>> start

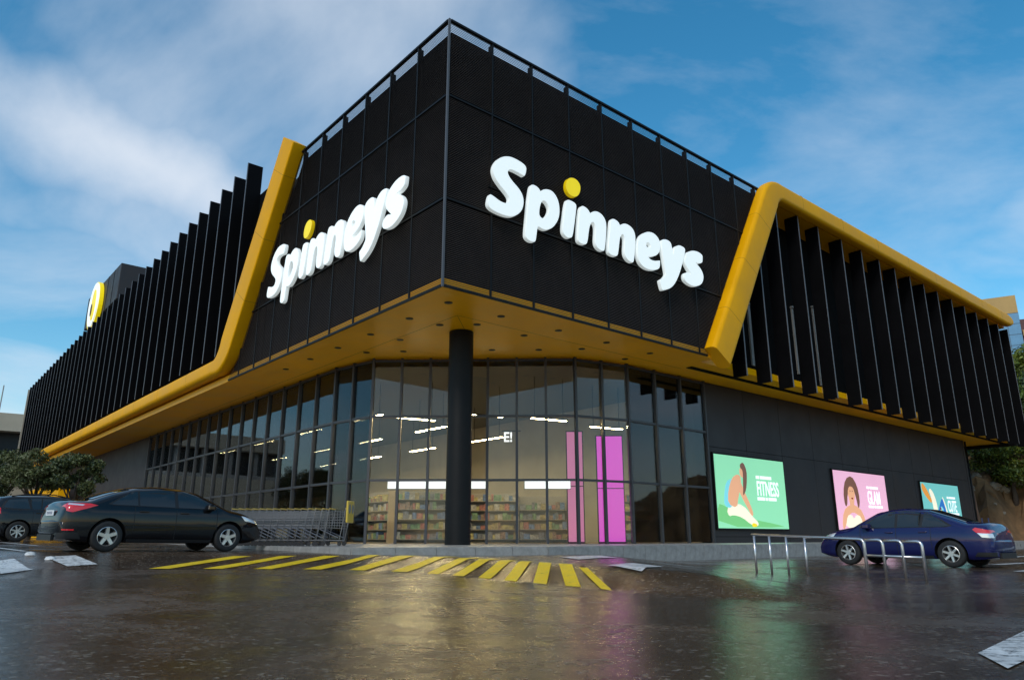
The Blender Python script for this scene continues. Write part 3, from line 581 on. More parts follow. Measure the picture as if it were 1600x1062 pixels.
side_sign(PR, dR, nR, False, 'white illuminated lettering reading Spinneys on the right facade', 'right')
side_sign(PL, dL, nL, True, 'white illuminated lettering reading Spinneys on the left facade', 'left')
# roof sign with a round emblem
rs = tag(empty('roof_sign'), 'black roof sign box with round white and yellow emblem above the left fins', 'sign')
mb = MB(); sbox(mb, PL, 50.7, 63.9, -5.0, -1.0, 20.45, 23.75); bx = bevel(mb.build('sign_box', 'wallp', rs), 0.05)
for (s, o_) in ((51.2, -4.6), (63, -4.6), (51.2, -1.6), (63, -1.6), (57, -2.0)):
    mb = MB(); sbox(mb, PL, s-.12, s+.12, o_-.12, o_+.12, 16.2, 20.45); mb.build('support_post', 'black', rs)
for k in range(1, 6):
    mb = MB(); s = 50.7+13.2*k/6; sbox(mb, PL, s-.03, s+.03, -1.0, -0.97, 20.5, 23.7); mb.build('cladding_rib', 'black', rs)
def oval(mb, cs, cz_, rs_, rz_, o0, o1, n=40):
    prism(mb, PL, [(cs+rs_*math.cos(2*math.pi*k/n), cz_+rz_*math.sin(2*math.pi*k/n)) for k in range(n)], o0, o1); return mb
em = recalc(oval(MB(), 58.4, 21.55, 2.35, 2.35, -0.96, -0.62).build('emblem_disc', 'dot', rs))
recalc(oval(MB(), 58.15, 21.6, 2.0, 2.15, -0.62, -0.52).build('emblem_white', 'letter', em))
recalc(oval(MB(), 57.75, 21.5, 0.75, 1.5, -0.52, -0.45).build('emblem_drop', 'dot', em))
recalc(oval(MB(), 58.2, 21.1, 0.32, 0.6, -0.45, -0.42).build('emblem_core', 'wood', em))

# ------------------------------------------------------------------ text helper and poster light boxes
def text_mesh(body, m, parent, mw, size=1.0, name='lettering', sx=1.0, bold=0.02, depth=0.004):
    cu = bpy.data.curves.new(name, 'FONT'); cu.body = body; cu.size = size; cu.offset = bold; cu.extrude = depth; cu.align_x = 'LEFT'
    to = bpy.data.objects.new(name, cu); COL.objects.link(to); dg = bpy.context.evaluated_depsgraph_get(); dg.update()
    me = bpy.data.meshes.new_from_object(to.evaluated_get(dg)); bpy.data.objects.remove(to); bpy.data.curves.remove(cu)
    me.materials.clear(); me.materials.append(M[m]); o = bpy.data.objects.new(name, me); COL.objects.link(o); o.parent = parent
    o.matrix_world = mw @ Matrix.Diagonal((sx, 1, 1, 1)); return o
def facR(s, o_, z): p = PR(s, o_, z); return Matrix(((dR.x, 0, nR.x, p.x), (dR.y, 0, nR.y, p.y), (0, 1, 0, p.z), (0, 0, 0, 1)))
def limb(pts, ws, asp=1.85):
    L_, R_ = [], []
    for i, (x, y) in enumerate(pts):
        a = pts[max(i-1, 0)]; b = pts[min(i+1, len(pts)-1)]; dx_, dy_ = (b[0]-a[0])*asp, b[1]-a[1]; l = math.hypot(dx_, dy_); nx_, ny_ = -dy_/l, dx_/l
        L_.append((x+nx_*ws[i]/asp, y+ny_*ws[i])); R_.append((x-nx_*ws[i]/asp, y-ny_*ws[i]))
    return L_+R_[::-1]
def blob(cx, cy, rx, ry, n=12, w=0.0): return [(cx+rx*math.cos(6.2832*k/n)*(1+w*math.sin(3*k)), cy+ry*math.sin(6.2832*k/n)*(1+w*math.cos(2*k))) for k in range(n)]
def poster(s0, s1, z0, z1, bgm, word, wx, wz, wsz, art, label):
    r = tag(empty('poster_light_box', PR((s0+s1)/2, -3.0, z0)), label, 'poster', 'backlit posters on the dark wall')
    base = Vector(r.location)
    def part(name, m, poly, o0, o1, par=r):
        mb = MB(); prism(mb, PR, poly, o0, o1); mb.v = [tuple(Vector(v)-base) for v in mb.v]; return recalc(mb.build(name, m, par))
    part('frame', 'black', [(s0-.08, z0-.08), (s1+.08, z0-.08), (s1+.08, z1+.08), (s0-.08, z1+.08)], -2.995, -2.90)
    f = part('backlit_face', bgm, [(s0, z0), (s1, z0), (s1, z1), (s0, z1)], -2.90, -2.885)
    for i, (m, poly) in enumerate(art):
        part('printed_figure', m, chaikin([(s0+min(max(a, .002), .998)*(s1-s0), z0+min(max(b, .004), .996)*(z1-z0)) for a, b in poly], 1), -2.885, -2.882+0.0006*i)
    bpy.context.view_layer.update()
    text_mesh(word, 'postertext', f, facR(s0+wx*(s1-s0), -2.878, z0+wz*(z1-z0)), wsz, 'printed_word', 0.58, 0.012)
    # small copy lines above and below the word, too small to read
    for (zz, ws) in ((wz+wsz/(z1-z0)*0.80, (0.05, 0.17)), (wz-0.07, (0.11, 0.03, 0.12))):
        x = s0+wx*(s1-s0)
        for q in ws:
            part('printed_copy_line', 'postertext', [(x, z0+zz*(z1-z0)), (x+q*(s1-s0), z0+zz*(z1-z0)), (x+q*(s1-s0), z0+(zz+.045)*(z1-z0)), (x, z0+(zz+.045)*(z1-z0))], -2.885, -2.879); x += (q+.012)*(s1-s0)
    return r
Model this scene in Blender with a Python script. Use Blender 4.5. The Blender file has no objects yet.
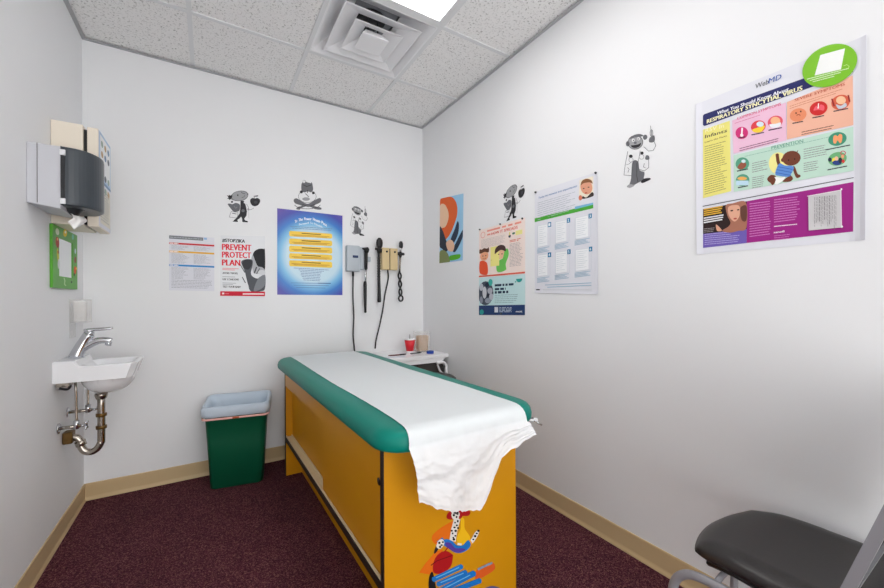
import bpy, bmesh, math, random
from mathutils.geometry import delaunay_2d_cdt
from mathutils import Vector, Matrix
random.seed(7)
SC = bpy.context.scene
COL = SC.collection
PI = math.pi
# ---- camera model fitted from the room's own corners (metres, room axes) ----
F, TH, H = 379.3, .553, 1.188
XL, XR, YB, YF, ZC = -.6288, 1.6675, 3.0287, -1.82, 2.74
CX, CY, RO = 442., 298.76, .0042

def ray(px, py):
    cr, sr = math.cos(RO), math.sin(RO)
    dx, dy = px - CX, py - CY
    u = (dx*cr - dy*sr)/F
    v = -(dx*sr + dy*cr)/F
    c, s = math.cos(TH), math.sin(TH)
    return Vector((u*c + s, -u*s + c, v))

def lin(c):
    return tuple(((x/255.)/12.92 if x/255. <= .04045 else ((x/255. + .055)/1.055)**2.4) for x in c)

_m = {}
def mat(name, rgb, rough=.5, metal=0., spec=.5, alpha=1., trans=0., coat=0., bump=0., bscale=60., var=0., vscale=4., ior=1.45, sub=0.):
    if name in _m: return _m[name]
    m = bpy.data.materials.new(name); m.use_nodes = True
    nt = m.node_tree; b = nt.nodes['Principled BSDF']
    c = lin(rgb)
    b.inputs['Base Color'].default_value = (*c, 1)
    b.inputs['Roughness'].default_value = rough
    b.inputs['Metallic'].default_value = metal
    b.inputs['Specular IOR Level'].default_value = spec
    b.inputs['Alpha'].default_value = alpha
    b.inputs['Transmission Weight'].default_value = trans
    b.inputs['Coat Weight'].default_value = coat
    b.inputs['IOR'].default_value = ior
    if bump or var:
        tc = nt.nodes.new('ShaderNodeTexCoord')
    if var:
        n = nt.nodes.new('ShaderNodeTexNoise'); n.inputs['Scale'].default_value = vscale; n.inputs['Detail'].default_value = 4
        nt.links.new(tc.outputs['Object'], n.inputs['Vector'])
        r = nt.nodes.new('ShaderNodeMix'); r.data_type = 'RGBA'
        r.inputs['A'].default_value = (*[x*(1-var) for x in c], 1)
        r.inputs['B'].default_value = (*[min(1, x*(1+var)) for x in c], 1)
        nt.links.new(n.outputs['Fac'], r.inputs['Factor'])
        nt.links.new(r.outputs['Result'], b.inputs['Base Color'])
    if bump:
        n2 = nt.nodes.new('ShaderNodeTexNoise'); n2.inputs['Scale'].default_value = bscale; n2.inputs['Detail'].default_value = 3
        nt.links.new(tc.outputs['Object'], n2.inputs['Vector'])
        bp = nt.nodes.new('ShaderNodeBump'); bp.inputs['Strength'].default_value = bump; bp.inputs['Distance'].default_value = .002
        nt.links.new(n2.outputs['Fac'], bp.inputs['Height'])
        nt.links.new(bp.outputs['Normal'], b.inputs['Normal'])
    _m[name] = m
    return m

def ink(rgb):
    return mat('ink_%02x%02x%02x' % tuple(int(x) for x in rgb), rgb, rough=.5, spec=.25)

def empty(name, loc, rz=0., label=None, cat=None, group=None):
    o = bpy.data.objects.new(name, None); COL.objects.link(o)
    o.location = loc; o.rotation_euler = (0, 0, rz); o.empty_display_size = .05
    if label: tag(o, label, cat, group)
    return o

def tag(o, label=None, cat=None, group=None, kind=None):
    if label: o['label'] = label
    if cat: o['category'] = cat
    if group: o['group'] = group
    if kind: o['kind'] = kind
    return o

def wmat(o):
    if o is None: return Matrix.Identity(4)
    return wmat(o.parent) @ (Matrix.Translation(o.location) @ o.rotation_euler.to_matrix().to_4x4())

class MB:
    """collects shapes in room coordinates (optionally through a frame) and links them as one mesh object"""
    def __init__(s, frame=None):
        s.v = []; s.f = []; s.mi = []; s.sm = []; s.mats = []; s.frame = frame
    def m(s, mt):
        if mt not in s.mats: s.mats.append(mt)
        return s.mats.index(mt)
    def add(s, vs, fs, mt, smooth=False):
        k = len(s.v); i = s.m(mt)
        for p in vs:
            p = Vector(p)
            s.v.append(s.frame @ p if s.frame else p)
        for f in fs:
            s.f.append([k + q for q in f]); s.mi.append(i); s.sm.append(smooth)
        return s
    def bm(s, b, mt, smooth=False, M=None):
        b.verts.index_update()
        vs = [(M @ v.co if M else v.co.copy()) for v in b.verts]
        fs = [[v.index for v in f.verts] for f in b.faces]
        b.free()
        return s.add(vs, fs, mt, smooth)
    def box(s, x0, x1, y0, y1, z0, z1, mt, bev=0., seg=2, M=None):
        b = bmesh.new(); bmesh.ops.create_cube(b, size=1)
        for v in b.verts:
            v.co = Vector(((x0+x1)/2 + v.co.x*(x1-x0), (y0+y1)/2 + v.co.y*(y1-y0), (z0+z1)/2 + v.co.z*(z1-z0)))
        if bev: bmesh.ops.bevel(b, geom=list(b.edges), offset=bev, segments=seg, profile=.5, affect='EDGES')
        return s.bm(b, mt, False if seg < 3 else True, M)
    def tube(s, pts, r, mt, n=12, caps=True, closed=False, sub=0):
        pts = [Vector(p) for p in pts]
        rr = r if isinstance(r, (list, tuple)) else [r]*len(pts)
        if sub:
            q = []; qr = []
            N = len(pts)
            for i in range(N-1 if not closed else N):
                p0 = pts[(i-1) % N] if (i > 0 or closed) else pts[0]*2 - pts[1]
                p1 = pts[i]; p2 = pts[(i+1) % N]
                p3 = pts[(i+2) % N] if (i+2 < N or closed) else p2*2 - p1
                for k in range(sub):
                    t = k/sub
                    q.append(.5*((2*p1) + (p2-p0)*t + (2*p0-5*p1+4*p2-p3)*t*t + (3*p1-p0-3*p2+p3)*t**3))
                    qr.append(rr[i]*(1-t) + rr[(i+1) % N]*t)
            if not closed: q.append(pts[-1]); qr.append(rr[-1])
            pts, rr = q, qr
        N = len(pts); vs = []; fs = []
        ref = None
        for i in range(N):
            a = pts[i-1] if (i > 0 or closed) else pts[0]
            c = pts[(i+1) % N] if (i < N-1 or closed) else pts[-1]
            t = (c-a).normalized()
            if ref is None:
                ref = Vector((0, 0, 1)) if abs(t.z) < .9 else Vector((1, 0, 0))
            e1 = (ref - t*ref.dot(t)).normalized(); e2 = t.cross(e1); ref = e1
            for k in range(n):
                a_ = 2*PI*k/n
                vs.append(pts[i] + (e1*math.cos(a_) + e2*math.sin(a_))*rr[i])
        for i in range(N if closed else N-1):
            for k in range(n):
                j = (i+1) % N
                fs.append((i*n+k, i*n+(k+1) % n, j*n+(k+1) % n, j*n+k))
        if caps and not closed:
            fs.append(tuple(range(n))[::-1]); fs.append(tuple((N-1)*n+k for k in range(n)))
        return s.add(vs, fs, mt, True)
    def lathe(s, prof, c, mt, n=24, axis='z', sx=1, sy=1, M=None):
        vs = []; fs = []
        for r, z in prof:
            for k in range(n):
                a = 2*PI*k/n; x, y = r*math.cos(a)*sx, r*math.sin(a)*sy
                p = Vector((x, y, z)) if axis == 'z' else (Vector((x, z, y)) if axis == 'y' else Vector((z, x, y)))
                p = (M @ p if M else p) + Vector(c)
                vs.append(p)
        for i in range(len(prof)-1):
            for k in range(n):
                fs.append((i*n+k, i*n+(k+1) % n, (i+1)*n+(k+1) % n, (i+1)*n+k))
        if prof[0][0] > 1e-5: fs.append(tuple(range(n))[::-1])
        if prof[-1][0] > 1e-5: fs.append(tuple((len(prof)-1)*n+k for k in range(n)))
        return s.add(vs, fs, mt, True)
    def loft(s, rings, mt, cap0=True, cap1=True, smooth=True):
        n = len(rings[0]); vs = [p for r in rings for p in r]; fs = []
        for i in range(len(rings)-1):
            for k in range(n):
                fs.append((i*n+k, i*n+(k+1) % n, (i+1)*n+(k+1) % n, (i+1)*n+k))
        if cap0: fs.append(tuple(range(n))[::-1])
        if cap1: fs.append(tuple((len(rings)-1)*n+k for k in range(n)))
        return s.add(vs, fs, mt, smooth)
    def grid(s, fn, nu, nv, mt, thick=0., smooth=True):
        vs = [Vector(fn(i/nu, j/nv)) for j in range(nv+1) for i in range(nu+1)]
        fs = [(j*(nu+1)+i, j*(nu+1)+i+1, (j+1)*(nu+1)+i+1, (j+1)*(nu+1)+i) for j in range(nv) for i in range(nu)]
        if not thick: return s.add(vs, fs, mt, smooth)
        b = bmesh.new(); bv = [b.verts.new(p) for p in vs]
        for f in fs: b.faces.new([bv[q] for q in f])
        b.normal_update()
        bmesh.ops.solidify(b, geom=list(b.faces), thickness=thick)
        return s.bm(b, mt, smooth)
    def prism(s, poly, O, ex, ey, ez, mt, bev=0.):
        """poly in 2-D on ex, ey, extruded along ez (a vector of full depth)"""
        O, ex, ey, ez = map(Vector, (O, ex, ey, ez))
        b = bmesh.new()
        vs = [b.verts.new(O + ex*p[0] + ey*p[1]) for p in poly]
        f = b.faces.new(vs)
        r = bmesh.ops.extrude_face_region(b, geom=[f])
        for e in r['geom']:
            if isinstance(e, bmesh.types.BMVert): e.co += ez
        bmesh.ops.recalc_face_normals(b, faces=list(b.faces))
        if bev: bmesh.ops.bevel(b, geom=list(b.edges), offset=bev, segments=2, profile=.5, affect='EDGES')
        return s.bm(b, mt)
    def build(s, name, parent=None, recalc=True):
        me = bpy.data.meshes.new(name)
        if parent: W = wmat(parent).inverted(); loc = None
        else:
            xs = [p.x for p in s.v]; ys = [p.y for p in s.v]; zs = [p.z for p in s.v]
            loc = Vector(((min(xs)+max(xs))/2, (min(ys)+max(ys))/2, min(zs))); W = Matrix.Translation(-loc)
        me.from_pydata([W @ p for p in s.v], [], s.f)
        for m_ in s.mats: me.materials.append(m_)
        me.polygons.foreach_set('material_index', s.mi)
        me.polygons.foreach_set('use_smooth', s.sm)
        if recalc:
            b = bmesh.new(); b.from_mesh(me); bmesh.ops.recalc_face_normals(b, faces=list(b.faces)); b.to_mesh(me); b.free()
        me.update()
        o = bpy.data.objects.new(name, me); COL.objects.link(o)
        if parent: o.parent = parent
        else: o.location = loc
        return o

def rrect(cx, cy, w, d, r, z, n=6, M=None):
    out = []
    for k, (sx, sy) in enumerate(((1, 1), (-1, 1), (-1, -1), (1, -1))):
        for i in range(n+1):
            a = PI/2*k + PI/2*i/n
            p = Vector((cx + sx*(w/2-r) + r*math.cos(a), cy + sy*(d/2-r) + r*math.sin(a), z))
            out.append(M @ p if M else p)
    return out

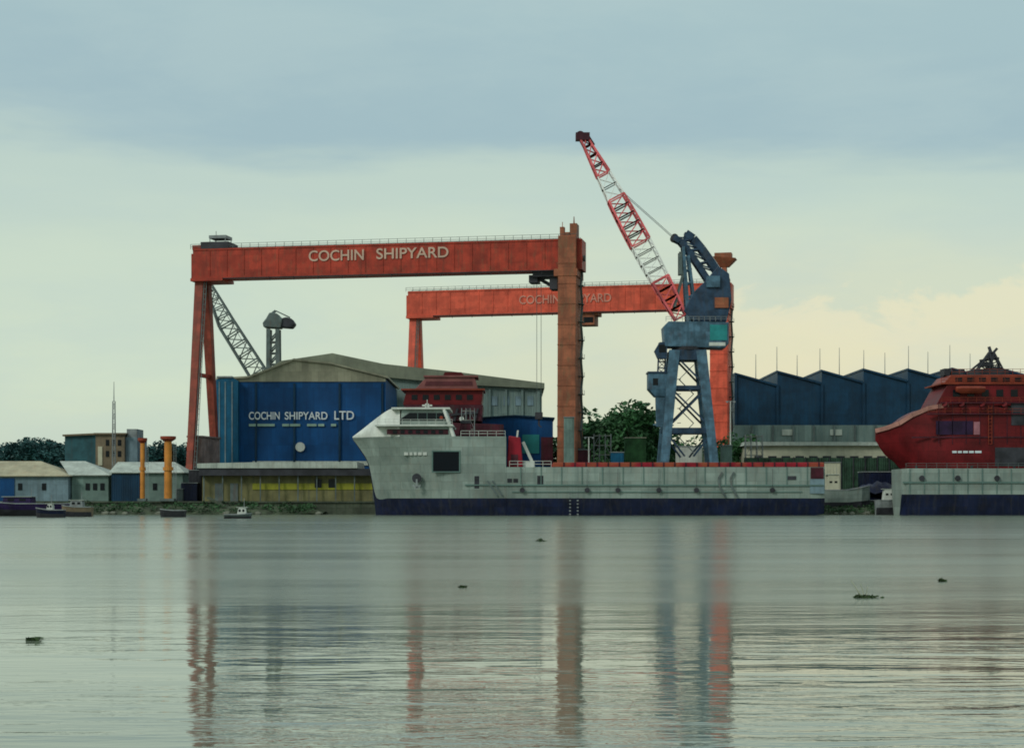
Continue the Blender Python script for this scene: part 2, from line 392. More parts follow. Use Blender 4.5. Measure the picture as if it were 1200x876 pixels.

>> end

Objective: In the listing above, find the line with "Model this scene" and the line with "return tuple(((x/255.)/12.92 if". Copy both of them and every line between, exactly, but not the pictures.

Finished exercise:
Model this scene in Blender with a Python script. Use Blender 4.5. The Blender file has no objects yet.
import bpy, bmesh, math, random
from mathutils.geometry import delaunay_2d_cdt
from mathutils import Vector, Matrix
random.seed(7)
SC = bpy.context.scene
COL = SC.collection
PI = math.pi
# ---- camera model fitted from the room's own corners (metres, room axes) ----
F, TH, H = 379.3, .553, 1.188
XL, XR, YB, YF, ZC = -.6288, 1.6675, 3.0287, -1.82, 2.74
CX, CY, RO = 442., 298.76, .0042

def ray(px, py):
    cr, sr = math.cos(RO), math.sin(RO)
    dx, dy = px - CX, py - CY
    u = (dx*cr - dy*sr)/F
    v = -(dx*sr + dy*cr)/F
    c, s = math.cos(TH), math.sin(TH)
    return Vector((u*c + s, -u*s + c, v))

def lin(c):
    return tuple(((x/255.)/12.92 if x/255. <= .04045 else ((x/255. + .055)/1.055)**2.4) for x in c)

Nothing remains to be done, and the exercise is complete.